Whether a worker is an "independent contractor" or an "employee" is an important and costly issue for employers.  In paying employees, employers are required to make certain withholdings, pay payroll taxes, and make unemployment and worker's compensation contributions.  If the worker is an independent contractor, none of these requirements apply.

Courts faced with an independent contractor issue normally rely on the common law test, the central question being "who had the right to control the manner or means of doing the work?"  If the worker has the right to control, the worker is an independent contractor; if the employer retains that control, the worker is likely an employee. The common law test is a balancing test -- the more the employer controls the means or manner of doing the work, the more likely it is that the worker is an employee and not an independent contractor. 

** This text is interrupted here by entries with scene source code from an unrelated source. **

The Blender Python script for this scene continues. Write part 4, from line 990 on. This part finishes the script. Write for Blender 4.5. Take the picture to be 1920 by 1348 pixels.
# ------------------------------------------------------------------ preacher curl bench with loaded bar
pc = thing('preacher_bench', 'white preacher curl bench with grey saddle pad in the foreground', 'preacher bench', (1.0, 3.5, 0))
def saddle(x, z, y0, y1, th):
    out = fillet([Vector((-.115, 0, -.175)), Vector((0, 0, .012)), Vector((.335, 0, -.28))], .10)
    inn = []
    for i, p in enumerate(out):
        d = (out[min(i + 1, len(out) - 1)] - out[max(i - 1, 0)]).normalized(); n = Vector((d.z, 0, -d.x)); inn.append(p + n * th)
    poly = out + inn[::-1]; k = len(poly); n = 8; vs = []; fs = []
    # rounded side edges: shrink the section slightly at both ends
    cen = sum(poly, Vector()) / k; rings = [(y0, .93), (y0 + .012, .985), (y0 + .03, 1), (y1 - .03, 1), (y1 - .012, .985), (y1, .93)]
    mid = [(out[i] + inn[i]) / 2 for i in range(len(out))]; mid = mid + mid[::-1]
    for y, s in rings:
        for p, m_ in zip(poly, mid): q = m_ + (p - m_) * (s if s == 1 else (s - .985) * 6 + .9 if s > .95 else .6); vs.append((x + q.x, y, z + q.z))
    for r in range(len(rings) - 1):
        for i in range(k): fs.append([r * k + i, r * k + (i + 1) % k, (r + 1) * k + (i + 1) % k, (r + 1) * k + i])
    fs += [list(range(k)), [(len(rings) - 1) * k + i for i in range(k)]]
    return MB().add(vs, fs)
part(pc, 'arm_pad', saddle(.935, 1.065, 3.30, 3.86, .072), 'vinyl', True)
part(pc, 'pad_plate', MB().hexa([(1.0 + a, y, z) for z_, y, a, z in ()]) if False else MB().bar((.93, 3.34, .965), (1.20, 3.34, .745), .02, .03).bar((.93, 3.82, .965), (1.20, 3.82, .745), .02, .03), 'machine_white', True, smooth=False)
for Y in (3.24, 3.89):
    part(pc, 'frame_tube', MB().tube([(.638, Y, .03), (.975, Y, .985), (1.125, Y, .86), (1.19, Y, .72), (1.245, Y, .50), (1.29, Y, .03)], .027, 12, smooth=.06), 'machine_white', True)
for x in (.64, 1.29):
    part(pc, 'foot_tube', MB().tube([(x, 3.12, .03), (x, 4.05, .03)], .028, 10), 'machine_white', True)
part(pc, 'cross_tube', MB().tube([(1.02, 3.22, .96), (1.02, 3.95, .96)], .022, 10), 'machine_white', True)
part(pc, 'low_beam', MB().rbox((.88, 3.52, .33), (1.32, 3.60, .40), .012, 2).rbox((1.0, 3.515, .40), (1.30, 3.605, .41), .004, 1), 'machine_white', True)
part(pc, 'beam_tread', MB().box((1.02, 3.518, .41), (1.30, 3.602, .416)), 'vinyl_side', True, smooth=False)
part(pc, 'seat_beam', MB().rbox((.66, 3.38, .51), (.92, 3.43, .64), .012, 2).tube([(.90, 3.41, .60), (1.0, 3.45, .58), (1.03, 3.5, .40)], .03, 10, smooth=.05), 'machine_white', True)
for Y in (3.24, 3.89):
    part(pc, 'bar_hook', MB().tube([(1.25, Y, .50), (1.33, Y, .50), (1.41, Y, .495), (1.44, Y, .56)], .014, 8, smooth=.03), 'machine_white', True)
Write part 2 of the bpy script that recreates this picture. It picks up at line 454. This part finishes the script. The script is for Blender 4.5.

In making the independent contractor decision with regard to a construction worker for purposes of worker's compensation or unemployment compensation contributions, Ohio courts must use the 20 factor test laid out in Ohio Revised Code Chapters 4123 (worker’s compensation) and 4141 (unemployment compensation).  The factors are designed to determine whether the worker or the employer has control of how work is accomplished. The test is based, in part, on a set of factors developed by the IRS. Under the statute, if 10 or more of the 20 factors apply to a worker on a construction project, the worker is an employee and not an independent contractor.

In the case of State ex rel. Ugicom Enters., Inc. v. Buehrer a magistrate in the lower court used the 20 factor test to determine that the worker was an employee and not an independent contractor. The project in the case was laying cable lines for Time Warner Cable.  On appeal, the Tenth District Court of Appeals held that the 20 factor test could not be used since laying cable lines is not a construction project. The statute defines construction as work on a building, structure, highway, or bridge, and the Court determined that laying cable lines was not construction.

Since the work was not performed on a construction project, the Court held that the 20 factor test, which the legislature clearly created strictly for construction contracts, could not be used in place of the common law test. The case was remanded to the lower court for further consideration.

Employers should make certain that their workers are properly classified as employees or independent contractors both for tax withholdings and Ohio unemployment and worker’s compensation withholdings. The 20 factor test is designed to make it easier for construction employers to classify their workers.